Sunday, 6 December 2015

The Anti-Mistletoe University

I'm one of those guys who read through a bunch of articles....from dozens of newspapers....and eventually sits back to ponder upon one single item which seems to demand a lot of thought process.  You could say that I'm engrossed in the subject, or maybe I'm reflecting upon reality.

Today, there was this item where Cornell University......a mighty fine private university in upstate New York.  There's around 21,000 students who attend this fine private college, and their chief claim to fame.....is that is "Cornell" name which appears on the diploma.  Tuition alone....is roughly $47,000 a year, and if you live and dine on campus....you can figure another $14,000.  With beer and pocket money.....you can figure each year at Cornell will cost Dad at least $75,000 a year.

In the real world.....Dad would have some fairly significant demands for $75,000 a year for four years.  This can't be a fake degree mill, or some kind of radical campus with riots, or some campus with trailer-trash gals running amok and harming Junior's innocence.

Cornell management came out in the past week or so and had this list of things that students ought to be aware of while in the festive Christmas season.  Yeah.....guidelines......that's what we'd say in Alabama.

So, they talked up the problems with fire hazards.  You know.....kids do stupid things like attaching candles to trees, and they catch on fire.

They talked up the dangers of metallic Christmas trees and electricity.  In Bama, we'd do some stupid things and might accidentally run 110-voltage through a tree....by accident of course.

They talked about alcohol and how folks might consume more than a fair amount of booze.....which does happen in the college environment.

So, they wrap up half of this guideline stuff, and then there's this piece about how to be inclusive.

It's a puzzling word.  In Alabama, it'd typically mean that you associate with Republicans people while you politically disagree with them.  Or it might mean you associate with Church of Christ folks while you know they are in serious jeopardy.  Or it might mean you do associate with your in-laws which you can't stand them.

In this case, it means that some folks at Cornell are not Christians and they might get all frustrated and angry about you being in a Christmas-like spirit.  The fact that America has taken this route over two-hundred years and gone this Christian way?  Well.....you got 'visitors' around and you just got to be careful.
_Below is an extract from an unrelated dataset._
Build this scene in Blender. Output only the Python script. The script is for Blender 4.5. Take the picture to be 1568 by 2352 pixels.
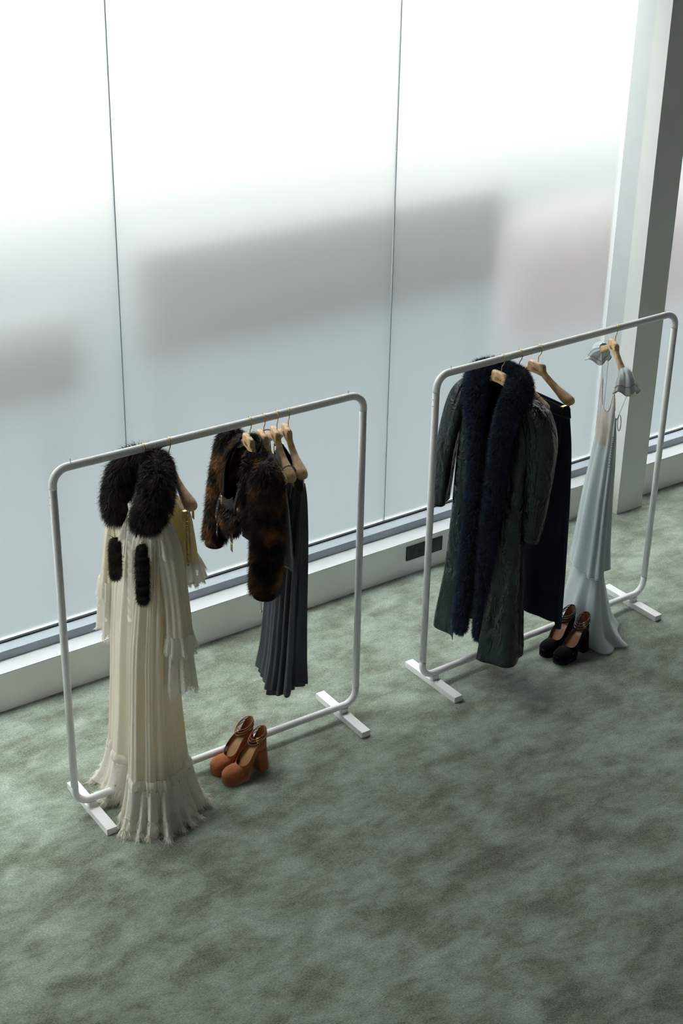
import bpy, math, random
import numpy as np
from mathutils import Vector, Matrix, noise as mnoise

for o in list(bpy.data.objects):
    bpy.data.objects.remove(o, do_unlink=True)
SC = bpy.context.scene
COL = SC.collection
PI = math.pi
rng = np.random.default_rng(7)

# ------------------------------------------------------------------ camera
# frame: X along the window wall, Y towards the window, Z up (metres)
FPX = 3599.96
cam_d = bpy.data.cameras.new('camera')
cam_d.sensor_width = 36.0
cam_d.lens = FPX * 36.0 / 2352.0
cam_d.clip_end = 200
cam = bpy.data.objects.new('camera', cam_d)
COL.objects.link(cam)
PITCH, ROLL, YAW = 0.4725, 0.0207, -0.6235
_f = Vector((0, math.cos(PITCH), -math.sin(PITCH)))
_r = Vector((1, 0, 0))
_u = Vector((0, math.sin(PITCH), math.cos(PITCH)))
_r2 = _r * math.cos(ROLL) + _u * math.sin(ROLL)
_u2 = -_r * math.sin(ROLL) + _u * math.cos(ROLL)
_Rz = Matrix.Rotation(YAW, 3, 'Z')
_f, _r2, _u2 = _Rz @ _f, _Rz @ _r2, _Rz @ _u2
cam.matrix_world = Matrix(((_r2.x, _u2.x, -_f.x, 0), (_r2.y, _u2.y, -_f.y, 0),
                           (_r2.z, _u2.z, -_f.z, 4.0071), (0, 0, 0, 1)))
SC.camera = cam

# ------------------------------------------------------------------ sky, exposure
world = bpy.data.worlds.new('overcast_sky')
SC.world = world
world.use_nodes = True
wt = world.node_tree
bg = wt.nodes['Background']
# overcast sky: zenith three times as bright as the horizon
tc = wt.nodes.new('ShaderNodeTexCoord')
sx = wt.nodes.new('ShaderNodeSeparateXYZ'); wt.links.new(tc.outputs['Generated'], sx.inputs[0])
mr = wt.nodes.new('ShaderNodeMapRange'); wt.links.new(sx.outputs['Z'], mr.inputs['Value'])
mr.inputs['From Min'].default_value = 0; mr.inputs['From Max'].default_value = 1
mr.inputs['To Min'].default_value = 1 / 3; mr.inputs['To Max'].default_value = 1
SKY = 14.0
ml = wt.nodes.new('ShaderNodeMath'); ml.operation = 'MULTIPLY'; ml.inputs[1].default_value = SKY
wt.links.new(mr.outputs[0], ml.inputs[0]); wt.links.new(ml.outputs[0], bg.inputs[1])
bg.inputs[0].default_value = (1.0, .995, .975, 1)
vs = SC.view_settings
vs.view_transform = 'Standard'
vs.look = 'None'
vs.gamma = 1
vs.use_curve_mapping = False
vs.exposure = 0.18
SC.cycles.max_bounces = 10
SC.cycles.diffuse_bounces = 4
SC.cycles.transparent_max_bounces = 12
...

The college lists these items.....Menorahs, nativity scenes, crosses, Stars of David, Angels, and Mistletoe......which you ought not display when these guests are around.  They avoided mentioning the Christmas Tree....because....well....there's no Christmas for most folks without the tree.  The carols?  Well, they left that out too.

I looked at the list.  Mistletoe? It doesn't make much sense.  Course, if you pulled the stuff out on some radicalized gal.....she might get all disturbed if you swung the stuff in her direction.  Yeah, it might be awful dangerous stuff.

So I sat there and tried to ponder how you'd run some kind of Christmas theme with Muslims around.  And the answer is....you can't.   Nor can you sit and understand Ramadan when your employee says he's completely dehydrated by noon and can't work to any real degree, and you suggest sipping some water, and he just can't do it.

Cornell is for special people who want the degree badly and think it'll pave the way for Johnny Junior or Wanda to get into $100k a year employment.  It'll get them to the New Jersey state senate in twenty years, and maybe even get them an ambassador's job somewhere down the line.

Personally, once you start handing out these oddball guidelines.....it'd make you ask stupid questions.  Maybe there's a better place without all these special rules or suggestions.